- The Washington Times - Tuesday, September 19, 2006

NEW YORK — In his final address to an opening session of the U.N. General Assembly as secretary-general, Kofi Annan yesterday warned that the Israeli-Arab conflict has so inflamed tensions that it is constantly refueling “a climate of fear and suspicion” around the world.

Speaking with unusual candor, Mr. Annan also used his last appearance before the high-powered audience to demand economic opportunities for Africa, peace for the Middle East, and human rights for all.

“The events of the last 10 years have not resolved, but sharpened, the three great challenges … an unjust world economy, world disorder and widespread contempt for human rights and the rule of law,” he told the assembled world leaders, ministers and diplomats attending this year’s general debate, including President Bush.

“As a result, we face a world whose divisions threaten the very notion of an international community, upon which this institution stands.”

Mr. Annan will leave the United Nations in December after a decade of global and sometimes personal turbulence.

World leaders paid tribute to the outgoing secretary-general, and congratulations poured in during the annual luncheon.

President Bush praised his compassion, desire for peace and work ethic.

“We need to toast the fact that he is a decent, honorable man,” Mr. Bush said during the luncheon. “We need to raise our glasses to 10 years of extraordinary service and be thankful that a man such as Kofi Annan was willing to stand up and serve the cause of justice and peace.”

Mr. Annan, who last month visited 11 countries in two weeks to try to quell the Israeli-Hezbollah conflict in Lebanon, spoke passionately about the region.

“We might like to think of the Arab-Israeli conflict as just one regional conflict among many,” Mr. Annan said. “But it is not.
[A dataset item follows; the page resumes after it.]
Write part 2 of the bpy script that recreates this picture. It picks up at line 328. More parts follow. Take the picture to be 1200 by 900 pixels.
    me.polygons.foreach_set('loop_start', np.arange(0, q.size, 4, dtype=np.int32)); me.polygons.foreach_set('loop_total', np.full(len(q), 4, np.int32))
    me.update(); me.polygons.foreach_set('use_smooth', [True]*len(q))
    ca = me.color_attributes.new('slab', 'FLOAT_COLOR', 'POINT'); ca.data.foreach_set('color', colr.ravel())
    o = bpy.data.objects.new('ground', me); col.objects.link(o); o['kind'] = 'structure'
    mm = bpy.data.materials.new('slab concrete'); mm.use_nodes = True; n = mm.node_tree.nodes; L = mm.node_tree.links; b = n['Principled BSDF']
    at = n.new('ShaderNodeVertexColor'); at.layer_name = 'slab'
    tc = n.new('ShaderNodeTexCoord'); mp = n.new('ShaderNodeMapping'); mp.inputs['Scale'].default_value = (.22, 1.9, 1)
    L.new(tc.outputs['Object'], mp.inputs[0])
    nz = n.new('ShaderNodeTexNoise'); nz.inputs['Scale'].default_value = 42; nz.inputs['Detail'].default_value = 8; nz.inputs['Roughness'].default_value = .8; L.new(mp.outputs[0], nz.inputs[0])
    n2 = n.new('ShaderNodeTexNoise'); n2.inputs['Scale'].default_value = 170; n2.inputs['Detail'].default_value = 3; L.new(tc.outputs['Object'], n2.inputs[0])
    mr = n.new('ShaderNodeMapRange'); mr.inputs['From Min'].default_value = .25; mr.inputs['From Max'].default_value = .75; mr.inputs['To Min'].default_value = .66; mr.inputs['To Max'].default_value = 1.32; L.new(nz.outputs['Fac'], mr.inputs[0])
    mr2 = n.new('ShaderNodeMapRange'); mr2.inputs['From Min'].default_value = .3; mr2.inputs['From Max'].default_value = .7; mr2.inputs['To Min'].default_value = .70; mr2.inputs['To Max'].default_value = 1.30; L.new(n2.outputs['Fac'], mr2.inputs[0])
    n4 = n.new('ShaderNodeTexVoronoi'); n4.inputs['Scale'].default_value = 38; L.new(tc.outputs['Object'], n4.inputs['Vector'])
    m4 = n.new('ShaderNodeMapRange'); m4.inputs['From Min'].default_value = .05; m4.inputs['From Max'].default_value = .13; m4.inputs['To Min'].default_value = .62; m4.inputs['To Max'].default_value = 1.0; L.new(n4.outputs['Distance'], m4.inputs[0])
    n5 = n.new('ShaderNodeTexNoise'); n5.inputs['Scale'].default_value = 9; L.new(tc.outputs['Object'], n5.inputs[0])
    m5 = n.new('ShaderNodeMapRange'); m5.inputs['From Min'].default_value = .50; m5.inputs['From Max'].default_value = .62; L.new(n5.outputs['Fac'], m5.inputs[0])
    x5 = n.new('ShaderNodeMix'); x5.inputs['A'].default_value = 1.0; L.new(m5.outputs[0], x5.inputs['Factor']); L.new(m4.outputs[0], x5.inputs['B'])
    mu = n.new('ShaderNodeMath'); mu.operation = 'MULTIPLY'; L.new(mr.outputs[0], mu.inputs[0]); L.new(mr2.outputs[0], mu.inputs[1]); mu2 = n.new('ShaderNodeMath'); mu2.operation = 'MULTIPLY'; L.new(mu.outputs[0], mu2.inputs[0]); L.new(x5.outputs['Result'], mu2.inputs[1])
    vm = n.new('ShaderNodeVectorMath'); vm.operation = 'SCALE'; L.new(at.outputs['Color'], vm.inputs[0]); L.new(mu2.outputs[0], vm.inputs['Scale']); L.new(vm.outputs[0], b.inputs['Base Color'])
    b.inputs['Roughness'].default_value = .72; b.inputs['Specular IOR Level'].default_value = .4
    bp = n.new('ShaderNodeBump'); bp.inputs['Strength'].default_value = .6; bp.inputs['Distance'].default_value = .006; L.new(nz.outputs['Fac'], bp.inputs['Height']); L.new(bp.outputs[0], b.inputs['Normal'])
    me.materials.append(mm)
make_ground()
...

No other conflict carries such a powerful symbolic and emotional charge among people far removed from the battlefield.”

“As long as the Security Council is unable to end this conflict, and the now nearly 40-year-old occupation, by bringing both sides to accept and implement its resolutions, so long will respect for the United Nations continue to decline,” he warned.

The organization’s impartiality will be questioned, and people will resist the U.N. efforts to resolve other conflicts, he said, citing Iraq and Afghanistan in particular.

The 61st session of the General Assembly opened amid acute security precautions. Throughout Midtown Manhattan, traffic was halted for passing motorcades, and streets surrounding luxury hotels are being barricaded through the weekend.

Mr. Annan offered a bittersweet assessment of his own tenure.

“This is the last time I shall have the honor of presenting my annual report to this assembly. Let me conclude by thanking you all for allowing me to serve as secretary-general during this remarkable decade,” Mr. Annan said yesterday.

“Together, we have pushed some big rocks to the top of the mountain, even if others have slipped from our grasp and rolled back. But this mountain with its bracing winds and global views is the best place on earth to be.”